The first thing we were looking to do was to determine how many cases per minute we were producing so that we could determine how fast or the efficiency of our lines and that led us to ICONICS and to Data Acuity to better zero in on that information.

[1:19] Jim Desrosiers

OEE is when we look at the potential for machines versus what it's really producing. The key is to focus the right resources on the right problems. To do that, OEE breaks your performance into three buckets. These three buckets are availability, performance, and quality.

[1:37]

Availability gives us a measurement of the amount of time an asset was operating compared to the amount of time that asset was scheduled to be operating. This does not account for the time that the asset was scheduled to not be operating. Performance gives us a measurement of the amount of product that the asset actually produced during the operating time, compared to the ideal amount of product that asset could have produced. Quality gives us a measurement of the good product versus the bad product, but only for the product actually produced. Drilling into these three buckets allows us to quickly analyze the true nature of the loss of efficiency. We're going to start by taking a look at a Pareto chart, which will list our loss of efficiency as either a quantity a time or a quantity of events.

[2:23] Video Commentator

The next level is to be able to correlate the scores to another set of data.

[2:27] Dan Brackett

We collect data regularly through ICONICS. And so, we get data from every line from every product and from every shift and that data is accumulated in the database, and a report comes out every day for us to be able to determine how each one of those lines is running.

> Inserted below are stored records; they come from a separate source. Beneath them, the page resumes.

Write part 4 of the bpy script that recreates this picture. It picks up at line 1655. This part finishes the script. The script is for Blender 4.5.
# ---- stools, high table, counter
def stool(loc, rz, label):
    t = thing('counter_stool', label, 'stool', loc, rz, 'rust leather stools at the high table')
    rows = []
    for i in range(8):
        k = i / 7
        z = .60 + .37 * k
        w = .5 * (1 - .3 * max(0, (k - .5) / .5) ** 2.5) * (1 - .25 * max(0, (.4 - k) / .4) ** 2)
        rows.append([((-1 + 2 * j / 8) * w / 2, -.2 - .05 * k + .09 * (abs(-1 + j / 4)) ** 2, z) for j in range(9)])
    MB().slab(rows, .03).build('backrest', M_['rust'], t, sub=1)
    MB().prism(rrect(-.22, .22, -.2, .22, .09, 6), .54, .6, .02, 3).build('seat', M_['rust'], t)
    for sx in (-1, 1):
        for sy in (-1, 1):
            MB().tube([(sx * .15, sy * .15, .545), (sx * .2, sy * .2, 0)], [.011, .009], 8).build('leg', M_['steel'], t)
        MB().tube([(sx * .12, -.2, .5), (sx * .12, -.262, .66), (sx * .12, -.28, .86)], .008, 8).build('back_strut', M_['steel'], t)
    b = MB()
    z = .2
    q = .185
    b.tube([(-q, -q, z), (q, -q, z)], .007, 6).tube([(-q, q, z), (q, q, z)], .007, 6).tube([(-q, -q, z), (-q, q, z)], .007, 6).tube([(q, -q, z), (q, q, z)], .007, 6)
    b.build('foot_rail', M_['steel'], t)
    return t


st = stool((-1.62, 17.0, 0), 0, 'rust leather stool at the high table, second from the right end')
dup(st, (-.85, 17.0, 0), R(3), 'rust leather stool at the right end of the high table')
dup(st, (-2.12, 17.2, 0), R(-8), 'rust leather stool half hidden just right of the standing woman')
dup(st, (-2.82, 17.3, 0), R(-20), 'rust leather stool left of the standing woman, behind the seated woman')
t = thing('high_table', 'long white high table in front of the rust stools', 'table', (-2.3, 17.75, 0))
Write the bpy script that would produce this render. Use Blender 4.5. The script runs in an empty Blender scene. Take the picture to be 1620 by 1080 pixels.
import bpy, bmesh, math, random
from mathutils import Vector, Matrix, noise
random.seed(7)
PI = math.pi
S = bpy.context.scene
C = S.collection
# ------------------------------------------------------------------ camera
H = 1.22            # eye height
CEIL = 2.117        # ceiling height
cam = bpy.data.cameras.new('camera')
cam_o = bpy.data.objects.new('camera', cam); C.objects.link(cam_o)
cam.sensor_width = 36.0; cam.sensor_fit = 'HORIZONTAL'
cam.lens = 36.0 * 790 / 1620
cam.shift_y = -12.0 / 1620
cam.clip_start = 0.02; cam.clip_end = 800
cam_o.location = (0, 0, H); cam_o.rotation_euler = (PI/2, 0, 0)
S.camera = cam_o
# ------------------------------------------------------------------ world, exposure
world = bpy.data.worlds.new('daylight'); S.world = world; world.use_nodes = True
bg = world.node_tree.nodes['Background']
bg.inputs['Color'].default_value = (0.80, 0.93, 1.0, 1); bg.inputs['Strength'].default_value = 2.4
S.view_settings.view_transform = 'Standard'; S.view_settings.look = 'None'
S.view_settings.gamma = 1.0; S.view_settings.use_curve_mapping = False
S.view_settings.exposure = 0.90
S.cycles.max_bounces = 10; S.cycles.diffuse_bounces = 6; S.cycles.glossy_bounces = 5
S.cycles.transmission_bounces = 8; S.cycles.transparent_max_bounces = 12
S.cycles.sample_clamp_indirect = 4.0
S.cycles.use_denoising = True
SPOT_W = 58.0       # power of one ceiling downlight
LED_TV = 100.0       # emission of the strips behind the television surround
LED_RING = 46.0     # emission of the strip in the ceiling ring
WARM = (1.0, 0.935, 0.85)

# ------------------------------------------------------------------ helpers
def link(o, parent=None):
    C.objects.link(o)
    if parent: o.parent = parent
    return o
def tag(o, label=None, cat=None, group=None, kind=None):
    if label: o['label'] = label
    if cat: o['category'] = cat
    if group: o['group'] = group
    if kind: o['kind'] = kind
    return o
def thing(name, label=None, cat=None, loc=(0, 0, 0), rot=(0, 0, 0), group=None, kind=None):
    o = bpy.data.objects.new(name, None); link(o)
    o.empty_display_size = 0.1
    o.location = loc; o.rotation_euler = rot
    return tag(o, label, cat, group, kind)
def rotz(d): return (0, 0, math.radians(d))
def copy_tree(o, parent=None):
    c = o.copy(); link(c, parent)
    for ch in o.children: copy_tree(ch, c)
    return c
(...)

[2:45 ] Video Commentator 

Another metric often overlooked, and which is critical to making gains in efficiency is Loss Deployment, which unlike OEE, considers factors beyond simply the machines operation. It simply asks if we made a calculation that we can produce 500 bottles of oil per day, but we only produce 300. Where did those 200 bottles go?

[3:03] Jim Desrosiers

Loss Deployment as a metric includes OEE, but it actually gives us much greater insight into the true loss of efficiency. For Loss Deployment, we're going to start by figuring out what's the total amount of product we could make in an ideal situation 24/7 365 no loss of efficiency. From there, we're going to back down to five buckets. The first bucket is going to be how much product did we actually make in reality sellable product. The second bucket is going to be what was our loss of efficiency that can be attributed as the fault of the machine itself or the asset itself. The third bucket is going to be what was our loss of efficiency that can be attributed to the process around the asset, for example, waiting for: waiting for material waiting for operation and waiting for instructions. The next bucket is going to be loss of efficiencies that are attributed to required actions. For example, preventive maintenance is required, but it does cost us efficiency. A clean out or a changeover is required, but it does cost us efficiency. And the final bucket is going to be those losses in efficiency that were actually intention. For example, we've scheduled not to run the line on a Sunday, or we've scheduled not to run the line during a break time. As we indicated earlier, the metric Loss Deployment fully includes OEE. But the additional buckets give us even greater insight into the potential loss of efficiency. With 30 years of experience deploying automation systems, we want to not focus just on a single machine fault or quality defect, but the fact of the entire process. This insight allows us to capitalize on even greater efficiency gains.